I found this a good read, and a satisfying introduction to Mexica culture and history.
Frances F. Berdan and Patricia Rieff Anawalt (eds.), Codex Mendoza (1541/1992)On its own, this was relatively dry: neither the original glyphic writing nor the Spanish nor English translations were that compelling. (Although it is cool to see how significant items such as shells, rubber balls, and feathers were as tribute.) But when taken with this next work...
Gordon Whittaker, Deciphering Aztec Hieroglyphs: A Guide to Nahautl Writing (2021)Not assigned for the course/bookclub, but I very much wish it had been. One of the lectures on the Codex Mendoza invited us to try to interpret its heiroglyphs on our own, without any instruction. When in fact it is more than a rebus writing system! There are many non-literal conventions! Some glyphs are used phonetically, not literally! Some glyphs have multiple meanings! Glyphs have multiple forms and the different forms mean different things! AGH.
( Thorough introduction to Mexican glyphic writing. )Great book, hugely recommended, sometimes a bit more technical than I could quite grasp, it helps if you already speak some Nahautl (but Whittaker teaches you most of the Nahautl you need to know to follow the text), and lots and lots and lots of glossy full color illustrations and scans or photographs of various codices and carvings.

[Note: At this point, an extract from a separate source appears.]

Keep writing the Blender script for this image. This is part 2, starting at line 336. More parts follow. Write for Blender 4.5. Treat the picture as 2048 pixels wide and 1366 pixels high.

James Lockhart (ed. and trans.), We People Here: Nahautl Accounts of the Conquest of Mexico (late 1500s / 1993)Translation of several Nahautl-language texts about the Spanish conquest of Mexico. The vast majority of the page count is devoted Book Twelve of the Florentine Codex (
La Historia General de las Cosas de Nueva España -- in English,
The General History of the Things of New Spain), an encyclopedia compiled by Bernardino de Sahagún during the latter half of the sixteenth century.
La Historia General was conceived to fill two primary purposes: to be a primary source for an eventual Nahautl dictionary, and to be an encyclopedia to Mexica culture, to better aid the twin projects of colonization and conversion. In the Florentine Codex,
La Historia consists of two parallel texts presented on facing pages, the original Nahautl and a Spanish translation created by Sahagún, plus additional illustrations (which for the most part are European-style illustrations, and not the heiroglyphic texts of earlier Mexica codices). Books 1 through 11 are an encyclopedia of various cultural and natural history topics; Book 12 is a narrative of the Spanish conquest. In
We People Here, Lockhart provides side-by-side English translations of both the Nahautl and Sahagún's Spanish translation -- which is
fascinating.( Nahautl and Spanish )Luis Lasso de la Vega (eds. Lisa Sousa, Stafford Poole and James Lockhart), The story of Guadalupe (1649/1998)Earliest written account of the story of the Virgin of Guadalupe, set to pen nearly a century after the first written reference to the famous artifact. There's a lot of fascinating context about who wrote it (a white Spaniard) and in what language (Nahautl) and for what purposes (to persuade the Mexica to be more Catholic about their worship at a holy site for the Mexica goddess Tonantzin; to convince the Iberian Spanish elite that the New-Spain Spanish elite were as legitimate as the Iberians and/or should be the new center of the Spanish empire).
Almost none of that context is actually in the story (except its being written in Nahautl, which is made much of at the beginning). Instead, this is the story of Juan Diego, lowly and humble, and the visions that appeared to him, and his attempts to make the Bishop listen. There's some interesting symbolism about Spanish birds and flowers appearing miraculously, but the event we liked best is the part where Juan Diego decided he didn't have time to be harassed by Mary and tried to ghost her, and she called him on it. (And then, very graciously, solved his other problems so that he could return to working on hers.)